Mobilità internazionale: «Giovani, vivete esperienze all’estero!»

Partire per un Paese straniero significa mettersi in discussione, cambiare punto di vista, conoscere un mondo nuovo

A Trento, dove c'è un'Università che, più di altre, investe sull'internazionalità e sui progetti di mobilità dedicati agli studenti, nei giorni del Festival è d'obbligo, in tempi in cui la parola globalità è sulla bocca di tutti, dedicare una riflessione alla mobilità internazionale giovanile.
Intercultura è l'associazione senza scopo di lucro, presente in tutto il mondo, che ormai da mezzo secolo si occupa di seguire i giovani che decidono di trascorre un anno all'estero, con il fine di «contribuire al dialogo tra le culture e alla pace favorendo l'incontro fra i giovani di ogni parte del mondo».

Chiara Saraceno, docente di Sociologia della famiglia presso l'Università di Torino, ha aperto il dibattito, raccontando la sua esperienza negli Stati Uniti e ragionando sull'importanza di un tale evento nella vita di un adolescente. «In queste occasione si diventa un po' antropologi, ma vivendo il momento in prima persona.»

«Si tratta sicuramente - ha continuato la Saraceno - di un'esperienza di rottura. Anche solo per il fatto di vivere in una famiglia nuova, diverse, della quale bisogna apprendere non solo la lingua ma anche i linguaggi e le abitudini.»
Tutto ciò diventa parte del bagaglio culturale e personale dell'adolescente, va a formare il capitale umano delle persone. Il giovane sarà quindi una ricchezza, per la comunità che accoglie, ma anche per la comunità a cui appartiene. Gettando ponti e costruendo reti ne arricchirà il capitale sociale.

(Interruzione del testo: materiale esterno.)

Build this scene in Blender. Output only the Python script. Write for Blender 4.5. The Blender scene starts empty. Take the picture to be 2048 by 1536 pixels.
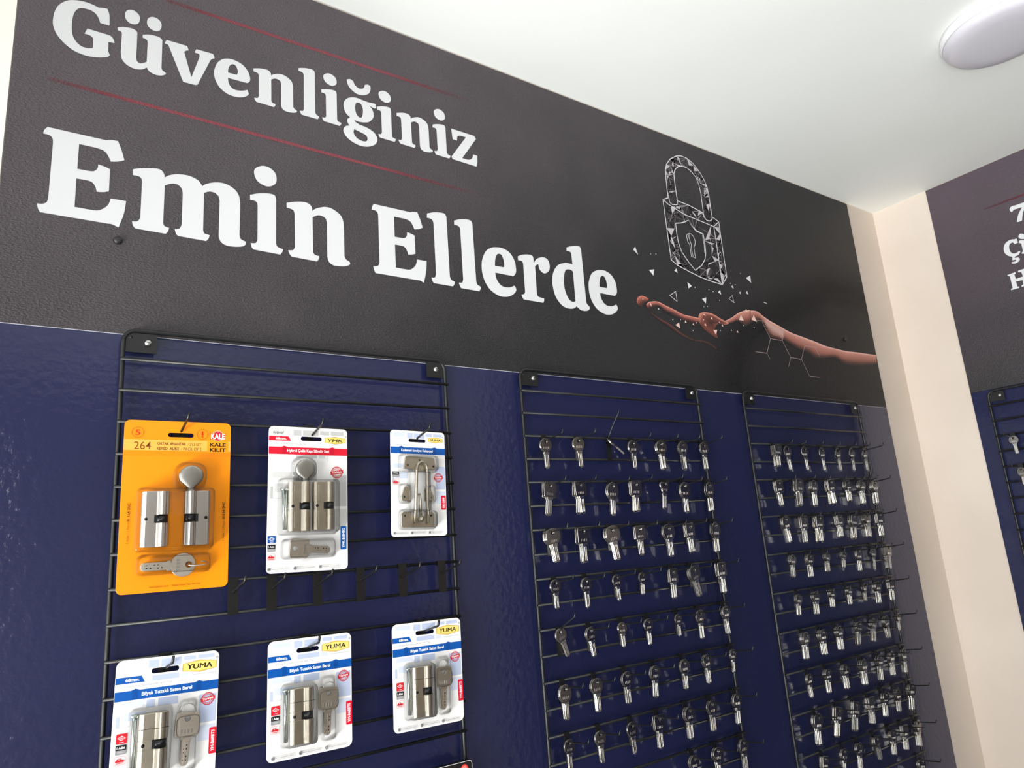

«L'esperienza di Intercultura, ed in generale un'esperienza all'estero - ha continuato Andrea Varnier, ex volontario intercultura - rimane impressa nella memoria ed emerge sempre, anche a distanza di tempo.»

Francesco Fagotto, economista ed oggi consigliere di amministrazione di Intercultura, riconosce nell'esperienza all'estero (la sua fatta negli Stati Uniti tra il '65 e il '66) un modo per capire e conoscere se stessi, un momento in cui «un giovane scopre talenti che non sa nemmeno di possedere». Un valore aggiunto personale, familiare e della comunità, un arricchimento umano e sociale.

Tutta di stampo giuridico, invece, è stata la relazione del professor Gregorio Arena, docente di Diritto amministrativo all'Università di Trento. Arena ha identificato nell'operato di Intercultura una legittimazione costituzionale.
In forza dell'articolo 118, e del principio di sussidiarietà, le istituzioni sono tenute a favorire l'iniziativa autonoma di cittadini (singoli e associati) che operino nell'interesse generale. In questo senso Intercultura può godere del pieno appoggio di Stato, Regioni, Province e Comuni.
Inoltre, impegnandosi e lavorando per il bene comune e il pieno sviluppo della persona umana, come recita l'art 2 della Costituzione italiana, intercultura può definirsi «alleata della repubblica» e soggetto costituzionale.